Pembangunan yang digagas sejak 1955 itu baru dapat dimulai pengerjaannya 17 Agustus 1961. Tugu monolit dengan tinggi 132 meter dengan puncak berupa bara api dari bahan perunggu dengan berat 14,5 ton dilapisi emas murni seberat 32 kilogram. Tugu ini merupakan ekspresi semangat dian nan tak kunjung padam.
Adapun lokasi Monas dipilih bukan tanpa maksud. Monas didirikan di sini sebagai simbol pemutusan mata rantai kolonialisme.
Lapangan ini menjadi saksi sejarah peristiwa 19 September 1945 saat rapat raksasa digelar menyambut proklamasi kemerdekaan. Gelora semangat ini memberanikan rakyat menghadapi ancaman senapan dan sangkur yang terhunus saat itu.
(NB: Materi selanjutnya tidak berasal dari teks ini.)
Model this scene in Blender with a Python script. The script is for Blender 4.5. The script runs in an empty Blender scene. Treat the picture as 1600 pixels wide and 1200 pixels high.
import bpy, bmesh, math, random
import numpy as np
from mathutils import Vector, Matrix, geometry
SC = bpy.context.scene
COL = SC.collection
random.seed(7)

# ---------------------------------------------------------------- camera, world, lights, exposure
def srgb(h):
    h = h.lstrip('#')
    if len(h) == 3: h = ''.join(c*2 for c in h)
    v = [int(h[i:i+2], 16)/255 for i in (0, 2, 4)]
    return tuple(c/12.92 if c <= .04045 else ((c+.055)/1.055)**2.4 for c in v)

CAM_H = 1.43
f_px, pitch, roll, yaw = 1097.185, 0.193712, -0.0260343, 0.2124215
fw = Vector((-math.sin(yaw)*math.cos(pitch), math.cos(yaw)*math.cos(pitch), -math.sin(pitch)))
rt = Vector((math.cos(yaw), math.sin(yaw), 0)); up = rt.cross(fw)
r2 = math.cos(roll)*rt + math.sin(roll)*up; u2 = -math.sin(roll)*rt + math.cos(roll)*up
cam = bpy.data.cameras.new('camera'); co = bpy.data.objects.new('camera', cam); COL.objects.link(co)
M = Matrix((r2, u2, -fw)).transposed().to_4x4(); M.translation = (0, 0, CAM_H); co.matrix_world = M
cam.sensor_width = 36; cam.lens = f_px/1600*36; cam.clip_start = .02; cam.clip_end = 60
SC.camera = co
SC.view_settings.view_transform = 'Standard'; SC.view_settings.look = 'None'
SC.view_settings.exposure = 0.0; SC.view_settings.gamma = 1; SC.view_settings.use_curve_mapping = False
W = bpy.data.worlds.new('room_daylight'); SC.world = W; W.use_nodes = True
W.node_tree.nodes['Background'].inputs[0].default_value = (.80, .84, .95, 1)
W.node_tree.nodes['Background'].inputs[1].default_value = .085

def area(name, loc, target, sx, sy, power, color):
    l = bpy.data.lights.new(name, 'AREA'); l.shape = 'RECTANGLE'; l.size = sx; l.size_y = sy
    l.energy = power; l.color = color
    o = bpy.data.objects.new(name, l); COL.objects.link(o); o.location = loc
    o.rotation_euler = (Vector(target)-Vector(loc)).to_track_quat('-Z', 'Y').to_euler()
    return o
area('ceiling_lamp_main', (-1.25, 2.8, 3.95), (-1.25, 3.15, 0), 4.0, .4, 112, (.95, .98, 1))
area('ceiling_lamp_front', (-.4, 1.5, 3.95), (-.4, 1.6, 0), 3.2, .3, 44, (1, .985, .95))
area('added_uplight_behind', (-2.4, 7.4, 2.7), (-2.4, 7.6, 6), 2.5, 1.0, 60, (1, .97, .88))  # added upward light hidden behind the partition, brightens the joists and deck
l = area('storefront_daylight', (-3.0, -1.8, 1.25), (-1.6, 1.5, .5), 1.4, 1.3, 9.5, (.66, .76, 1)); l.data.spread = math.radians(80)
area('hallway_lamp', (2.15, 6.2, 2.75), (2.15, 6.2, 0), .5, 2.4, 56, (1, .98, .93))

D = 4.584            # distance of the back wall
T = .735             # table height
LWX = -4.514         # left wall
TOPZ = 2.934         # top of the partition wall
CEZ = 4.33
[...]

Mengingat pentingnya pesan yang ingin disampaikan melalui Monas, tidak heran jika banyak pihak terlibat dalam pengawasan pembangunan. Hal serupa mestinya dilakukan saat penataan kawasan itu. Sebaiknya panitia melakukan sosialisasi ide, penjelasan mengenai relokasi pohon, hingga keikutsertaan perwakilan warga Jakarta.